Fox Valley soap box
A long road
Once an art teacher in his small Mexican village, Juan Hernandez immigrated to the U.S. 17 years ago. He took two jobs, yet always had a return to teaching in the back of his mind. Two years ago, he got a full-time janitorial job at Elgin Community College. And this month, after six years of part-time school attendance, he will graduate from ECC. In fact, he'll be a commencement speaker. Giving a speech, no doubt, that explains no matter how long or arduous is the road, the persistent can still walk it successfully. His road now points toward DeKalb, where he hopes to take evening classes at Northern Illinois University toward a bachelor's degree and a future in elementary education.
Doubly helpful
Kudos to Elgin Community College for finding a way to make both teenagers and their parents happy. The school is offering a two-part class -- taught by an 18-year-old, no less -- that offers kids instruction on setting up or upgrading their MySpace pages from "basic to amazing." That's one for the kids. It also teaches them the HTML coding that will help protect them from online creeps. And that ought to make parents happy.
Cleaning it up
Living in unincorporated areas of Kane County no longer provides a license to neglect one's property. In response to complaints from more regulated municipal neighbors of such unsightly properties, particularly in the Aurora area, the county passed new regulations this week. It set a $500 fine for a variety of offenses, including excessive weeds, junk or trash on lawns, open burning of landscape waste and garbage, animal fighting and other nuisances, effective May 1. About time.
Clean slate, full plate
Got an overdue library book or a fine to pay? 'Tis the weekend to clean the slate at Gail Borden Public Library in Elgin even as you fill someone else's plate. Through Sunday, anyone who brings a nonperishable food item to the library will have $1 excised from their fines. The food will be given to the Salvation Army and Community Crisis Center in Elgin and the South Elgin Food Pantry. Of course, one needn't be in arrears at the library to make a food donation. Despite the forgiveness program ending tomorrow, the library will collect food donations until Dec. 29.
Chance to speak up
OK, so maybe residents missed their early chances to tell Community Unit District 300 which of three middle/high school boundary maps they preferred. Or if they liked none of them. But there's still time. There's another public feedback session from 6 to 9 p.m. Monday at the Hampshire Middle School gym, and another from 9 a.m. to noon Saturday, Jan. 12, at the Jacobs High School media center. To do a little homework before attending, study the maps at www.d300.org or stop by a district middle or high school. And then find your voice, before the decision is final.

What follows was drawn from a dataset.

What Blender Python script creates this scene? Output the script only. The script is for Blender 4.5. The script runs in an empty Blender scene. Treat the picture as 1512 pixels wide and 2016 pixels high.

Weird elective experiences
If 14th District U.S. House voters don't think it's weird enough that they'll be voting twice for the same office on Feb. 5, once to choose a party nominee to fill Dennis Hastert's seat temporarily and once to fill it permanently, they'll no doubt find it even weirder to have an election on a Saturday. The governor picked March 8 for the special general election in which party nominees for temporary fill-in will face off. Because it's the only race on the ballot, the governor thought a rare Saturday vote might help turnout. We shall see.